Ainsi, dans L’impureté comme dans L’orangeraie, la mort plane comme un vautour au-dessus des personnages. Pourtant, dans les deux cas, elle ne sert pas uniquement à déclencher ou à alimenter le récit. Si elle trace de grands traits noirs dans la vie des personnages de Larry Tremblay c’est d’abord et avant tout, selon lui, parce qu’elle permet à l’art d’exister. Autrement dit, c’est parce que nous sommes périssables, impermanents, que notre propre humanité se révèle à nous. Il est étrange, poursuit-il, qu’on occulte tant nos morts en Occident. On voit bien qu’il s’agit là d’une angoisse typiquement judéo-chrétienne, mais la mort fait partie du cours des choses et il revient à la littérature de la rendre un peu plus vivante et un peu moins abstraite.

Contrairement à ce que plusieurs croient, la littérature n’est pas qu’un divertissement, c’est un voyage dans une autre façon de voir le monde. Et c’est justement parce que la littérature nous permet de sortir momentanément de notre propre regard, explique Larry Tremblay avec conviction, qu’elle est en mesure de nous extirper, un livre à la fois, de la gueule béante de la bêtise médiatique et de l’obscurantisme de notre époque. Le danger qui nous guette, poursuit-il, c’est surtout celui d’être heureux, bêtement, en laissant tomber le courage que ça prend pour penser le monde au-delà de notre existence. C’est d’ailleurs dans cette perspective que son texte Résister à la littéréalité vient d’être republié en 2016, chez Alto. Alors que la littéréalité, comme tous les dérivés de la téléréalité, « propose au lecteur un mode d’emploi simplifié de son existence […] la littérature a cette ambition, cette prétention, de ne pas se contenter du réel, d’en être fondamentalement insatisfaite ».

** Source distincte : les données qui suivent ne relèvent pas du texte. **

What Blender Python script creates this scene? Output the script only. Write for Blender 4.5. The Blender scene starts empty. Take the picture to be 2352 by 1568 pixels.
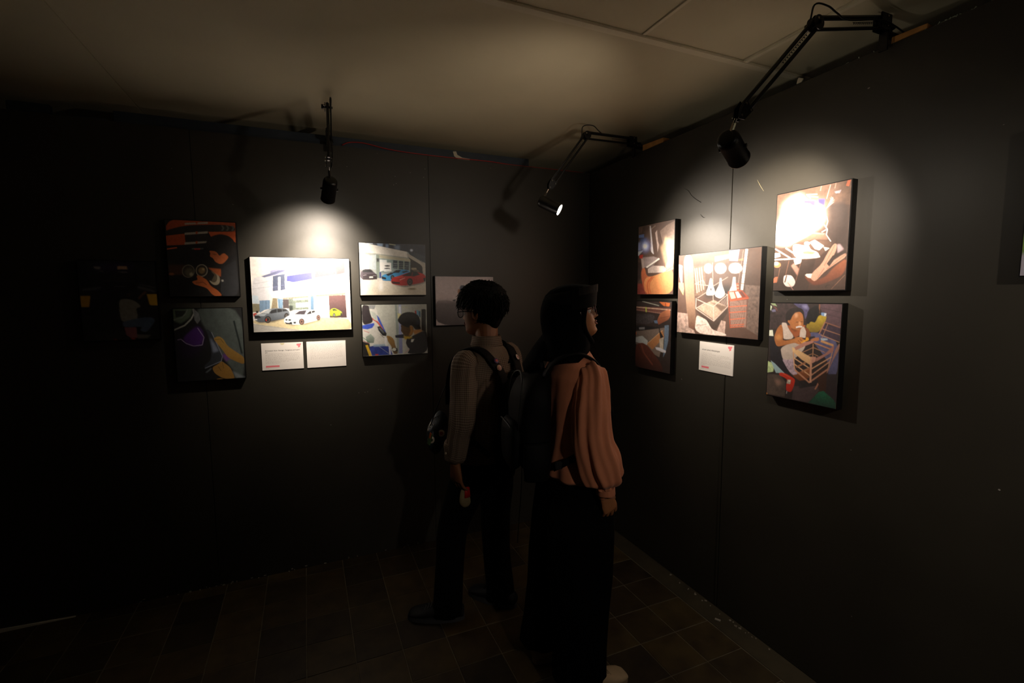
import bpy, bmesh, math, random
import numpy as np
from mathutils import Vector, Matrix, noise

random.seed(7)
R = math.radians
SC = bpy.context.scene
COL = SC.collection

# ---------------------------------------------------------------- camera, world, exposure
cd = bpy.data.cameras.new('camera')
cam = bpy.data.objects.new('camera', cd)
COL.objects.link(cam)
cd.sensor_width = 36.0
cd.lens = 1101.6 / 2352 * 36.0
cd.clip_start = 0.05
_r = Vector((0.91896565, -0.39429946, -0.00548294))
_u = Vector((0.04303363, 0.08645487, 0.99532591))
_f = Vector((0.39198244, 0.91490627, -0.09641719))
cam.matrix_world = Matrix(((_r.x, _u.x, -_f.x, -1.8699), (_r.y, _u.y, -_f.y, -2.9583), (_r.z, _u.z, -_f.z, 1.5969), (0, 0, 0, 1)))
SC.camera = cam
SC.view_settings.view_transform = 'Standard'
SC.view_settings.look = 'None'
SC.view_settings.gamma = 1.0
SC.view_settings.use_curve_mapping = False
SC.view_settings.exposure = 0.0
W = bpy.data.worlds.new('dark_room')
SC.world = W
W.use_nodes = True
W.node_tree.nodes['Background'].inputs[0].default_value = (0.50, 0.42, 0.36, 1)
W.node_tree.nodes['Background'].inputs[1].default_value = 0.004
# strengths of the exhibition lamps (each light is built inside its lamp head further down)
WARM = (1.0, 0.86, 0.71)
# wide beam and hot core of each lamp, in watts
LAMP_W = {'A': (56.0, 74.0), 'B': (30.0, 95.0), 'C': (39.0, 128.0), 'D': (44.0, 90.0), 'E': (19.0, 4.0)}


# ---------------------------------------------------------------- materials
def lin(h):
    h = h.lstrip('#')
    if len(h) == 3:
        h = ''.join(c * 2 for c in h)
    c = [int(h[i:i + 2], 16) / 255 for i in (0, 2, 4)]
    return tuple(x / 12.92 if x <= .04045 else ((x + .055) / 1.055) ** 2.4 for x in c)


MATS = {}


def mat(name, col, rough=.6, metal=0.0, spec=.5, var=.0, scale=8.0, bump=0.0, bscale=60.0, emit=None, coat=0.0, sheen=0.0):
    if name in MATS:
        return MATS[name]
    m = bpy.data.materials.new(name)
    m.use_nodes = True
    nt = m.node_tree
    b = nt.nodes['Principled BSDF']
    c = lin(col) if isinstance(col, str) else col
    b.inputs['Base Color'].default_value = (*c, 1)
    b.inputs['Roughness'].default_value = rough
    b.inputs['Metallic'].default_value = metal
    b.inputs['Specular IOR Level'].default_value = spec
    b.inputs['Coat Weight'].default_value = coat
    b.inputs['Sheen Weight'].default_value = sheen
    tc = nt.nodes.new('ShaderNodeTexCoord')
    if var > 0:
        n = nt.nodes.new('ShaderNodeTexNoise')
        n.inputs['Scale'].default_value = scale
        n.inputs['Detail'].default_value = 5
        r = nt.nodes.new('ShaderNodeValToRGB')
        r.color_ramp.elements[0].position = .3
        r.color_ramp.elements[1].position = .7
        r.color_ramp.elements[0].color = (*[x * (1 - var) for x in c], 1)
        r.color_ramp.elements[1].color = (*[min(1, x * (1 + var)) for x in c], 1)
        nt.links.new(tc.outputs['Object'], n.inputs['Vector'])
        nt.links.new(n.outputs['Fac'], r.inputs['Fac'])
        nt.links.new(r.outputs['Color'], b.inputs['Base Color'])
    if bump > 0:
        n2 = nt.nodes.new('ShaderNodeTexNoise')
        n2.inputs['Scale'].default_value = bscale
        n2.inputs['Detail'].default_value = 4
        bp = nt.nodes.new('ShaderNodeBump')
        bp.inputs['Strength'].default_value = bump
        bp.inputs['Distance'].default_value = .004
        nt.links.new(tc.outputs['Object'], n2.inputs['Vector'])
        nt.links.new(n2.outputs['Fac'], bp.inputs['Height'])
        nt.links.new(bp.outputs['Normal'], b.inputs['Normal'])
    if emit:
        b.inputs['Emission Color'].default_value = (*emit[0], 1)
        b.inputs['Emission Strength'].default_value = emit[1]
    MATS[name] = m
    return m


def wall_mat():
    m = mat('black_wall_paint', '#312e27', rough=.47, spec=.5, var=.16, scale=2.2, bump=.05, bscale=40)
    nt = m.node_tree
    b = nt.nodes['Principled BSDF']
    ramp = [n for n in nt.nodes if n.type == 'VALTORGB'][0]
    tc = [n for n in nt.nodes if n.type == 'TEX_COORD'][0]
    # dust specks left in the paint: thresholded high frequency noise
    n = nt.nodes.new('ShaderNodeTexNoise'); n.inputs['Scale'].default_value = 48; n.inputs['Detail'].default_value = 1
    mr = nt.nodes.new('ShaderNodeMapRange')
    mr.inputs['From Min'].default_value = .815; mr.inputs['From Max'].default_value = .84
    mx = nt.nodes.new('ShaderNodeMix'); mx.data_type = 'RGBA'
    nt.links.new(tc.outputs['Object'], n.inputs['Vector'])
    nt.links.new(n.outputs['Fac'], mr.inputs['Value'])
    nt.links.new(mr.outputs['Result'], mx.inputs['Factor'])
    nt.links.new(ramp.outputs['Color'], mx.inputs['A'])
    mx.inputs['B'].default_value = (.35, .33, .3, 1)
    nt.links.new(mx.outputs['Result'], b.inputs['Base Color'])
    return m


M_WALL = wall_mat()
M_CEIL = mat('ceiling_board', '#d3c8a8', rough=.85, spec=.2, var=.10, scale=1.3)
M_BATTEN = mat('ceiling_batten', '#e0d6ba', rough=.8, spec=.2, var=.06)
M_GROUT = mat('floor_grout', '#6e6655', rough=.9, var=.3, scale=20)
M_BOARD = mat('blue_black_board', '#26303a', rough=.5, var=.3, scale=6, bump=.2)
M_WOOD = mat('pine_block', '#c98f4e', rough=.6, var=.22, scale=30)
M_FRAME = mat('black_frame', '#0b0a0a', rough=.4, spec=.4)
M_BLACKMETAL = mat('black_enamel', '#0d0c0c', rough=.35, spec=.5)
M_CHROME = mat('chrome', '#c8c2ba', rough=.25, metal=1.0)
M_CABLE = mat('black_cable', '#0b0b0b', rough=.5)
M_RED = mat('red_wire', '#a3160d', rough=.45)
M_PAPER = mat('torn_paper', '#c9bfa8', rough=.8, var=.1)
M_CARD = mat('white_card', '#ece6e0', rough=.6, spec=.3, var=.015, scale=4)
M_INK = mat('ink', '#26262a', rough=.7)
M_INKL = mat('ink_small', '#b9b0aa', rough=.7)
M_PINK = mat('pink_print', '#f0808a', rough=.7)


def tile_mat():
    m = bpy.data.materials.new('cement_tile')
    m.use_nodes = True
    nt = m.node_tree
    b = nt.nodes['Principled BSDF']
    b.inputs['Roughness'].default_value = .55
    b.inputs['Specular IOR Level'].default_value = .35
    tc = nt.nodes.new('ShaderNodeTexCoord')
    oi = nt.nodes.new('ShaderNodeObjectInfo')
    ad = nt.nodes.new('ShaderNodeVectorMath'); ad.operation = 'ADD'
    n = nt.nodes.new('ShaderNodeTexNoise'); n.inputs['Scale'].default_value = 9; n.inputs['Detail'].default_value = 6
    nt.links.new(tc.outputs['Object'], ad.inputs[0])
    nt.links.new(oi.outputs['Location'], ad.inputs[1])
    nt.links.new(ad.outputs[0], n.inputs['Vector'])
    mx = nt.nodes.new('ShaderNodeMix'); mx.data_type = 'RGBA'
    mx.inputs['A'].default_value = (*lin('#3a3020'), 1)
    mx.inputs['B'].default_value = (*lin('#5c4d2c'), 1)
    rp = nt.nodes.new('ShaderNodeValToRGB')
    rp.color_ramp.elements[0].color = (.45, .40, .40, 1)
    rp.color_ramp.elements[1].color = (1.0, 1.0, 1.0, 1)
    rp.color_ramp.elements[0].position = .3
    rp.color_ramp.elements[1].position = .72
    nt.links.new(oi.outputs['Random'], mx.inputs['Factor'])
    nt.links.new(n.outputs['Fac'], rp.inputs['Fac'])
    ml = nt.nodes.new('ShaderNodeMix'); ml.data_type = 'RGBA'; ml.blend_type = 'MULTIPLY'
    ml.inputs['Factor'].default_value = 1
    nt.links.new(mx.outputs['Result'], ml.inputs['A'])
    nt.links.new(rp.outputs['Color'], ml.inputs['B'])
    nt.links.new(ml.outputs['Result'], b.inputs['Base Color'])
    return m


M_TILE = tile_mat()


# ---------------------------------------------------------------- object helpers
def tag(o, label=None, cat=None, group=None, kind=None):
    if label: o['label'] = label
    if cat: o['category'] = cat
    if group: o['group'] = group
    if kind: o['kind'] = kind
    return o


def thing(name, label, cat, loc=(0, 0, 0), rz=0, group=None):
    o = bpy.data.objects.new(name, None)
    o.empty_display_size = .05
    COL.objects.link(o)
    o.location = loc
    o.rotation_euler = (0, 0, rz)
    return tag(o, label, cat, group)


class MB:
    """collects verts and faces, then links them as one mesh object"""

    def __init__(s):
        s.v = []; s.f = []

    def add(s, v, f):
        n = len(s.v)
        s.v += [tuple(p) for p in v]
        s.f += [tuple(i + n for i in q) for q in f]
        return s

    def box(s, c, d, rot=None, bevel=0):
        bm = bmesh.new()
        bmesh.ops.create_cube(bm, size=1)
        for v in bm.verts:
            v.co = Vector((v.co.x * d[0], v.co.y * d[1], v.co.z * d[2]))
        if bevel:
            bmesh.ops.bevel(bm, geom=bm.edges[:], offset=bevel, segments=2, affect='EDGES')
        for v in bm.verts:
            if rot is not None: v.co = rot @ v.co
            v.co += Vector(c)
        bm.verts.ensure_lookup_table()
        s.add([v.co for v in bm.verts], [[v.index for v in f.verts] for f in bm.faces])
        bm.free()
        return s

    def tube(s, pts, rad, n=12, sub=0, ref=None, cap=True, squash=None):
        pts = [Vector(p) for p in pts]
        rad = [r if isinstance(r, (tuple, list)) else (r, r) for r in (rad if isinstance(rad, (list,)) else [rad] * len(pts))]
        if sub:
            pts, rad = crom(pts, rad, sub)
        ref = Vector(ref) if ref else None
        v = []; f = []
        prev = None
        for i, p in enumerate(pts):
            t = (pts[min(i + 1, len(pts) - 1)] - pts[max(i - 1, 0)]).normalized()
            if ref is not None:
                a = (ref - t * ref.dot(t)).normalized()
            elif prev is None:
                a = t.orthogonal().normalized()
            else:
                a = (prev - t * prev.dot(t)).normalized()
            prev = a
            b = t.cross(a)
            for k in range(n):
                th = 2 * math.pi * k / n
                v.append(p + a * (rad[i][0] * math.cos(th)) + b * (rad[i][1] * math.sin(th)))
        L = len(pts)
        for i in range(L - 1):
            for k in range(n):
                k2 = (k + 1) % n
                f.append((i * n + k, i * n + k2, (i + 1) * n + k2, (i + 1) * n + k))
        if cap:
            f.append(tuple(range(n - 1, -1, -1)))
            f.append(tuple((L - 1) * n + k for k in range(n)))
        return s.add(v, f)

    def ball(s, c, r, rot=None, seg=20, rings=12):
        r = r if isinstance(r, (tuple, list)) else (r, r, r)
        v = []; f = []
        for i in range(rings + 1):
            ph = math.pi * i / rings
            for k in range(seg):
                th = 2 * math.pi * k / seg
                p = Vector((r[0] * math.sin(ph) * math.cos(th), r[1] * math.sin(ph) * math.sin(th), r[2] * math.cos(ph)))
                if rot is not None: p = rot @ p
                v.append(p + Vector(c))
        for i in range(rings):
            for k in range(seg):
                k2 = (k + 1) % seg
                if i == 0: f.append((0, (i + 1) * seg + k, (i + 1) * seg + k2))
                elif i == rings - 1: f.append((i * seg + k, (i + 1) * seg, i * seg + k2))
                else: f.append((i * seg + k, (i + 1) * seg + k, (i + 1) * seg + k2, i * seg + k2))
        return s.add(v, f)

    def loft(s, rings, cap=(True, True)):
        n = len(rings[0]); v = []; f = []
        for r in rings: v += r
        for i in range(len(rings) - 1):
            for k in range(n):
                k2 = (k + 1) % n
                f.append((i * n + k, i * n + k2, (i + 1) * n + k2, (i + 1) * n + k))
        if cap[0]: f.append(tuple(range(n - 1, -1, -1)))
        if cap[1]: f.append(tuple((len(rings) - 1) * n + k for k in range(n)))
        return s.add(v, f)

    def poly(s, pts, normal, t):
        """flat polygon given thickness t along normal"""
        n = len(pts); nv = Vector(normal) * t
        v = [Vector(p) for p in pts] + [Vector(p) + nv for p in pts]
        f = [tuple(range(n)), tuple(range(2 * n - 1, n - 1, -1))] + [(i, (i + 1) % n, n + (i + 1) % n, n + i) for i in range(n)]
        return s.add(v, f)

    def build(s, name, m, parent=None, smooth=False, loc=None, kind=None, label=None):
        me = bpy.data.meshes.new(name)
        me.from_pydata(s.v, [], s.f)
        me.validate()
        if m: me.materials.append(m)
        bm = bmesh.new(); bm.from_mesh(me)
        bmesh.ops.remove_doubles(bm, verts=bm.verts[:], dist=1e-6)
        bmesh.ops.recalc_face_normals(bm, faces=bm.faces[:])
        bm.to_mesh(me); bm.free()
        if smooth: me.shade_smooth()
        if smooth == 'auto':
            me.shade_smooth()
            me.set_sharp_from_angle(angle=R(40))
        o = bpy.data.objects.new(name, me)
        COL.objects.link(o)
        if parent: o.parent = parent
        if loc: o.location = loc
        if kind: o['kind'] = kind
        if label: o['label'] = label
        return o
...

En somme, les pages de Larry Tremblay, à la fois sobres et profondes, nous envoutent une fois de plus. Non seulement le récit de L’impureté est sculpté avec la minutie d’un orfèvre, mais la substance de cette histoire démontre la capacité singulière de l’auteur d’explorer les paysages accidentés des territoires intérieurs. Et, il faut le dire, on le suivrait n’importe où dans ses expéditions.

Larry Tremblay, L’impureté Éditions Alto, 2016, 160 pages

Larry Tremblay, La hache(suivi de Résister à la littéréalité) Éditions Alto, 2016, 80 pages

Larry Tremblay, L’orangeraie Éditions Alto, 2013, 168 pages

 Note de la rédaction

Plus récemment, Larry Tremblay publiait chez La Peuplade, en 2021, le roman Tableau final de l’amour.

Librement inspiré de la vie du peintre Francis Bacon, Tableau final de l’amour fait le récit d’une quête artistique sans compromis, viscérale, voire dangereuse. Dans une Europe traversée par deux guerres s’impose la vision d’un artiste radical dont l’œuvre entière, obsédée par le corps, résonne comme un cri. S’adressant à l’amant qui lui a servi de modèle – ce « petit voleur inexpérimenté » qui, en pleine nuit, s’est introduit dans son atelier –, le narrateur retrace les errances de leur relation tumultueuse. Avec ce roman, rappelant l’érotisme de Bataille ou de Leiris, Larry Tremblay poursuit son œuvre de mise à nu de l’être humain.

Il ne fallait pas peindre la surface des choses, mais ce qu’elle cachait. Ne pas peindre l’espace, mais le temps. Ne pas peindre ton corps, mais sa mort.